9.06.2011

Why The Help Remains the Most Successful Movie in America



Of course, I write about The Help and I get more response from readers than ever. This in itself says something about how it has broken the barrier from niche to mainstream — in an era when "water cooler" talk has nothing to do with an actual water cooler, and most of it takes place in narrowly defined digital spaces, The Help is being talked about across subgroups. To quickly address the two main criticisms of the piece:

1) Yes, The Help is going strong because there's so much crap out there (my reference to "prefab horror franchises and stale comedies"), but it's more than that. One of the reasons why blockbusters have become more rare is the oft-cited notion that there's too much entertainment out there for people to experience. It's a cliche, but from an anecdotal perspective of my friends and colleagues, going to the cinema is reserved for especially intriguing films, when time allows; the rest of filmgoing is done on Netflix or iTunes. So what about The Help — which, I might add, is not stylistically reliant on the big screen to work —is drawing people to the theatre itself? I think it's the amount, and power, of feeling that it evinces.

2) Just to clarify, I'm not saying that women will go see anything with a woman in it. I'm saying that the claim (about Bridesmaids, Sex and the City and now The Help) that each "proves" women can carry a movie disrespectfully implies such a view.
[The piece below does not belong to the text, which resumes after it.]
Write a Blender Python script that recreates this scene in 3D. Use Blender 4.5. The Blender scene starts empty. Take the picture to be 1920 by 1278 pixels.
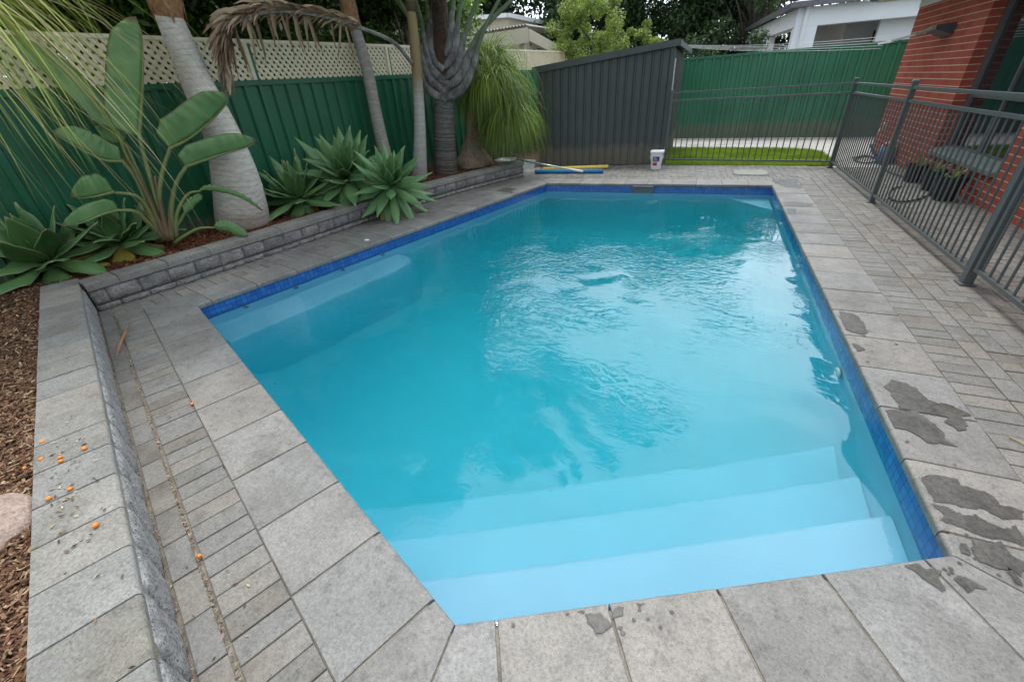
import bpy, math, random
import numpy as np
from mathutils import Vector, Matrix, noise
random.seed(7); RNG = np.random.default_rng(7)
SC = bpy.context.scene; COL = SC.collection

# ---------------------------------------------------------------- camera
F_, CX, CY, CAMH = 792.0, 960.0, 639.0, 1.45
ROT = np.array([[0.0]*3]*3)
def _cam():
    vv = np.array([90.0, 1321.0]); v1 = np.array([386.0, -501.0])
    d = np.array([vv[0], -vv[1], -F_]); d /= np.linalg.norm(d); up = -d
    y = np.array([v1[0], -v1[1], -F_]); y /= np.linalg.norm(y); y -= up*(y@up); y /= np.linalg.norm(y)
    return np.stack([np.cross(y, up), y, up])
ROT = _cam()
cam = bpy.data.objects.new('camera', bpy.data.cameras.new('camera')); COL.objects.link(cam)
cam.data.sensor_width = 36; cam.data.lens = F_/1920*36; cam.data.clip_end = 500; cam.data.clip_start = .05
cam.matrix_world = Matrix([list(ROT[0])+[0], list(ROT[1])+[0], list(ROT[2])+[CAMH], [0, 0, 0, 1]])
SC.camera = cam
# ---------------------------------------------------------------- light
GLOW, BASE = 1.25, .53
SUN_EL, SUN_AZ = math.radians(72), math.radians(-35)
w = bpy.data.worlds.new('World'); SC.world = w; w.use_nodes = True
wn = w.node_tree.nodes; wl = w.node_tree.links
bg = wn['Background']; bg.inputs[1].default_value = 0.13
sky = wn.new('ShaderNodeTexSky'); sky.sky_type = 'NISHITA'; sky.sun_disc = False
sky.sun_elevation = SUN_EL; sky.sun_rotation = SUN_AZ; sky.air_density = 1.2; sky.dust_density = 2
wtc = wn.new('ShaderNodeTexCoord'); wmap = wn.new('ShaderNodeMapping'); wmap.inputs['Scale'].default_value = (1, 1, 2.2)
wno = wn.new('ShaderNodeTexNoise'); wno.inputs['Scale'].default_value = 2.2; wno.inputs['Detail'].default_value = 5; wno.inputs['Roughness'].default_value = .5
wl.new(wtc.outputs['Generated'], wmap.inputs[0]); wl.new(wmap.outputs[0], wno.inputs[0])
wr = wn.new('ShaderNodeValToRGB'); wl.new(wno.outputs['Fac'], wr.inputs[0])
wr.color_ramp.elements[0].position = .3; wr.color_ramp.elements[0].color = (10, 12, 14.2, 1)
wr.color_ramp.elements[1].position = .68; wr.color_ramp.elements[1].color = (16.6, 17.9, 19, 1)
wm = wn.new('ShaderNodeMixRGB'); wm.inputs[0].default_value = .88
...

Women are a lot smarter than that. But it's an easy way to continue to ghettoize women-centered cinema as a blip on the radar, rather than an audience (not limited to women, I might add), desperate for adult fare and rarely given any to chew on. The Help is, for all its flaws, a vital exception.  
To give you a taste, here's my piece over at Thompson on Hollywood yesterday:

Based on my own unscientific sample — one screening at one cinema in one city — women are only part of The Help’s box office triumph. The theatre I attended in New Orleans was equally divided, by my rough head count, between men and women; the crowd skewed older than, say, Colombiana, with Zoe Saldana as a female lead, but it wasn’t ladies who lunch. What’s happening here, I think, is not unlike the rise in gold prices. When the economy’s in the tank, investors flee for the stability of gold; when the weekend’s offerings at the multiplex are prefab horror franchises and stale comedies, filmgoers flee to adult fare. Neither choice is a particularly risky one, and you may not win big, but you’re just as unlikely to lose.
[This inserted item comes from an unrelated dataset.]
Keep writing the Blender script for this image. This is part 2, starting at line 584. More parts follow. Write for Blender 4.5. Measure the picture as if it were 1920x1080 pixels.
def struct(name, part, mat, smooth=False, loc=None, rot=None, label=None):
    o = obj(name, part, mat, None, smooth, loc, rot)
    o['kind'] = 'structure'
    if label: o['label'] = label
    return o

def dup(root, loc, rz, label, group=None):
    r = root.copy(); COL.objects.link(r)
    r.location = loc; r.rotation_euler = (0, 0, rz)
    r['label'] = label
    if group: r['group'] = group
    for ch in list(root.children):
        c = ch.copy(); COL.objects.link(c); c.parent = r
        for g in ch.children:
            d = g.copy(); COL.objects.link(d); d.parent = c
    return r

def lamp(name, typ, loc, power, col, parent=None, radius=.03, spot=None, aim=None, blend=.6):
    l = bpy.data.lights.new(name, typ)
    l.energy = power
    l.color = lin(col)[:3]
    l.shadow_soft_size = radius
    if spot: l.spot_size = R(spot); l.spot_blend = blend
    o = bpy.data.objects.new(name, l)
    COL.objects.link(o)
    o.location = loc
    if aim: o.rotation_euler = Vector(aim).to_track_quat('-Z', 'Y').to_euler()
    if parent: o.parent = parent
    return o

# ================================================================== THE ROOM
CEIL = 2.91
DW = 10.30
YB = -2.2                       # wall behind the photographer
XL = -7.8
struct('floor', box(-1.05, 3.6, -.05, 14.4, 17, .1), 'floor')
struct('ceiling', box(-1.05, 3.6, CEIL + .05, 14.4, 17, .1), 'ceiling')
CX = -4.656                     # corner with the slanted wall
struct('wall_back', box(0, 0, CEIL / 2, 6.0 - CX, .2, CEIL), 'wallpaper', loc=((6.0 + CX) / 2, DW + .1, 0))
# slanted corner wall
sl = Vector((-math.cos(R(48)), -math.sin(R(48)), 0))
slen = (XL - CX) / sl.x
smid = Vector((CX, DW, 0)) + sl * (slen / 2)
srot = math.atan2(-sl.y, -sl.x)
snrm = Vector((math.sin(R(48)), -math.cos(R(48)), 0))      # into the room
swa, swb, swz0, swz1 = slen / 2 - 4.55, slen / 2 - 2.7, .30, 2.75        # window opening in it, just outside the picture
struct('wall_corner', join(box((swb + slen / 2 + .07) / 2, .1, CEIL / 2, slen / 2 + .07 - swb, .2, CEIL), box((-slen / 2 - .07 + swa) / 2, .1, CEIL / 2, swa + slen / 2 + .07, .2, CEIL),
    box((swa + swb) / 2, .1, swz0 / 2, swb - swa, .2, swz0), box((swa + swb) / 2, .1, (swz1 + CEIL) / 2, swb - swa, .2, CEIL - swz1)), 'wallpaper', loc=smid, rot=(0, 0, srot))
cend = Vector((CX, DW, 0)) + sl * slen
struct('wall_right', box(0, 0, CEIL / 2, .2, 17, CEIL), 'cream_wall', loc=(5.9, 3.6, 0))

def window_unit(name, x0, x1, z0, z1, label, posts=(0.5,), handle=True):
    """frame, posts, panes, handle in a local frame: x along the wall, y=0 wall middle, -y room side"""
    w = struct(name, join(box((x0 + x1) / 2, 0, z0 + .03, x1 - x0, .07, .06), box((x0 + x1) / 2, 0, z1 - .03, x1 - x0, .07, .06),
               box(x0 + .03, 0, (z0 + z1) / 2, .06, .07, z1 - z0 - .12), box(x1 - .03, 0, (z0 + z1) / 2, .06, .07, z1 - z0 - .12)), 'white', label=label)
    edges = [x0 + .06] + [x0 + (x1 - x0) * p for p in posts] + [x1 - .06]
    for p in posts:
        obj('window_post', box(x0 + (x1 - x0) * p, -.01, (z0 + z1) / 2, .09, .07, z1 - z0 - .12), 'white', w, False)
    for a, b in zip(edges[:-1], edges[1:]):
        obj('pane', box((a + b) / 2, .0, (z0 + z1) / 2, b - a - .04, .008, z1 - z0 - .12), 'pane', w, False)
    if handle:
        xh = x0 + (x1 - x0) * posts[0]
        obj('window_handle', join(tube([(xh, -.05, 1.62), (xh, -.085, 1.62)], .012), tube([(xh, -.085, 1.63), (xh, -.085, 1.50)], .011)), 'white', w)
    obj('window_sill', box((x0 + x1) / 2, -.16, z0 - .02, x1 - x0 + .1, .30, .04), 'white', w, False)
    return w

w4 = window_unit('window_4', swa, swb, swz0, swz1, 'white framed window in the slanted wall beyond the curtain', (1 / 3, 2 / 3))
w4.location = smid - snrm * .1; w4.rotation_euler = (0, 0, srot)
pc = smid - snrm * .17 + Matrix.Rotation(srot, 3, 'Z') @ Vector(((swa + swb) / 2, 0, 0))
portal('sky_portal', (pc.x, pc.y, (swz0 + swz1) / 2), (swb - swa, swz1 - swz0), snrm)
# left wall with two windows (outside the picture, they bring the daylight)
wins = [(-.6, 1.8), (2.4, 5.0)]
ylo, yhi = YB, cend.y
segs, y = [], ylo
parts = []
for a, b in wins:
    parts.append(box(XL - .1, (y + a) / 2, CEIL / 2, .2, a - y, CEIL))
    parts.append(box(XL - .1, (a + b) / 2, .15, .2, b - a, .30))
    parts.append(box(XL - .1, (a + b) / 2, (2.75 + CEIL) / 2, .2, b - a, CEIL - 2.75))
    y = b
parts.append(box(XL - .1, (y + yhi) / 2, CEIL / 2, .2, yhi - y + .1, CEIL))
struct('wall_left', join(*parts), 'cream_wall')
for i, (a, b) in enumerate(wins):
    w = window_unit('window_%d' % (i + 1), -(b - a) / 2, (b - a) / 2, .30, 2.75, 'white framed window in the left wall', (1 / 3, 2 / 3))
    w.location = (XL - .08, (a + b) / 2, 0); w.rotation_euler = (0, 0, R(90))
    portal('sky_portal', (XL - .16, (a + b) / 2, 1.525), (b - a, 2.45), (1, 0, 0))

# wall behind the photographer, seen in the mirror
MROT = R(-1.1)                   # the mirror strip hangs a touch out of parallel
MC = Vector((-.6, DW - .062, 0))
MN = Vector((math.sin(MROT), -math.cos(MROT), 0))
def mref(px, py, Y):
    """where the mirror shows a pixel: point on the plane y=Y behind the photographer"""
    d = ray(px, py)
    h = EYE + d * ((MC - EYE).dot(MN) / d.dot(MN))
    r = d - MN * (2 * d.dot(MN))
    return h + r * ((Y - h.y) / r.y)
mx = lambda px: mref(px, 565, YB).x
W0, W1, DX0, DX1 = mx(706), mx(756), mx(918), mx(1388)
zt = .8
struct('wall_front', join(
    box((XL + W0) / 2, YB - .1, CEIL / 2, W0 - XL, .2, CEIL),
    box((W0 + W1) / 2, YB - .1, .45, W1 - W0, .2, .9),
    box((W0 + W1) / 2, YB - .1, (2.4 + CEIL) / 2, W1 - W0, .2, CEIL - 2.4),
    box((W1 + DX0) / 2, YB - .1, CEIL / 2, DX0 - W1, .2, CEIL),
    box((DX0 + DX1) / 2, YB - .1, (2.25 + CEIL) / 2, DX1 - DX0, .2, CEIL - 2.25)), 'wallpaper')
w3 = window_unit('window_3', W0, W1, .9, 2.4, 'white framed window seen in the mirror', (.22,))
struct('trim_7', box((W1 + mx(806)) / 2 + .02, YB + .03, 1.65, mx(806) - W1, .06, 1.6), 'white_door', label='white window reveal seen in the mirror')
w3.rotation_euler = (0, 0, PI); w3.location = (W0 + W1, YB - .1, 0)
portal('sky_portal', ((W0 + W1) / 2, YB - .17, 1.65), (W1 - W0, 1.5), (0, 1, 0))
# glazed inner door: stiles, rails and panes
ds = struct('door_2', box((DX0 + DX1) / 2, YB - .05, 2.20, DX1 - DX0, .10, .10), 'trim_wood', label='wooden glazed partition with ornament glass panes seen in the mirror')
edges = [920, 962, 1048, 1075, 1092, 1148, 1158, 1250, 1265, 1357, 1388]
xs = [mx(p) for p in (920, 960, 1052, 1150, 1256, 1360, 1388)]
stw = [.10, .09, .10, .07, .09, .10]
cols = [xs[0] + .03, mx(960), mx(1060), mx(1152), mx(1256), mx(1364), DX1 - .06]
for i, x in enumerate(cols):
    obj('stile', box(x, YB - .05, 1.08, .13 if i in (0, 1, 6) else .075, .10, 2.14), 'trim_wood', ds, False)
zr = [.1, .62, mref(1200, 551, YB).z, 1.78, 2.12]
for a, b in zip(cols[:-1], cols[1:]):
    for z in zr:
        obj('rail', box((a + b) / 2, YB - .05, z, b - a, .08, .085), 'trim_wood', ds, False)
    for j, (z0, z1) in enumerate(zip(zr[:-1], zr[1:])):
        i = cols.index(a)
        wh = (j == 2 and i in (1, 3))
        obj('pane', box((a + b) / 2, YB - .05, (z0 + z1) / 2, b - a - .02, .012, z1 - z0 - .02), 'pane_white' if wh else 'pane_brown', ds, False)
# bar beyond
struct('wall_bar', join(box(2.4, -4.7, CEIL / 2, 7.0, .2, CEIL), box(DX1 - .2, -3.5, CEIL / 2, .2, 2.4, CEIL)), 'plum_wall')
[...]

A lot of ink has been spilled over The Help: arguments about its politics, femininity, historical accuracy. But the real issue, if we’re talking about its success, is not Skeeter Phelan (Emma Stone) deciding to write a book from the perspective of local maids (Viola Davis and Octavia Spencer) in 1960s Jackson, Miss. Because The Help may be grossly oversimplified, cheaply emotional, messy, melodramatic, and overlong. But it’s also rousing, uproarious, fiercely felt and acted within an inch of its life by some of the most talented actresses today. Nearly every one is believable, complicated, finely balanced. The cast provides an impressive display of emotional range in a part of the year when movies are usually drained of every drop. Bryce Dallas Howard, as the villainous Hilly Holbrook, pushes right up to monstrosity and then pulls back with a veil of tears — what starts off a bit too broad narrows until she’s just a woman, embittered and humiliated, unable to get what she wants. Jessica Chastain gives a brave tragicomic performance as the lonely, ditzy wife of a local heir, vacillating between bubbly and distraught. 

The one that lingers longest, though, is the magnificent Viola Davis, roiling and raw. As Aibileen Clark, the first maid to agree to speak with Skeeter, she steals the movie from the opening minute. “How does it feel to take care of white children all day when your own are being looked after by someone else?” Skeeter asks. Davis conveys her near-incapacitating pain at having to respond with just the pace of her breathing and the gaze of her eye. “It feels…” she trails off. The Help, just as it’s getting underway, answers my earlier question. Why has it become so popular, despite its imperfections and the conventional wisdom that people don’t go to see things like this anymore? Because it feels. When it comes to movies, sometimes that’s all you ask.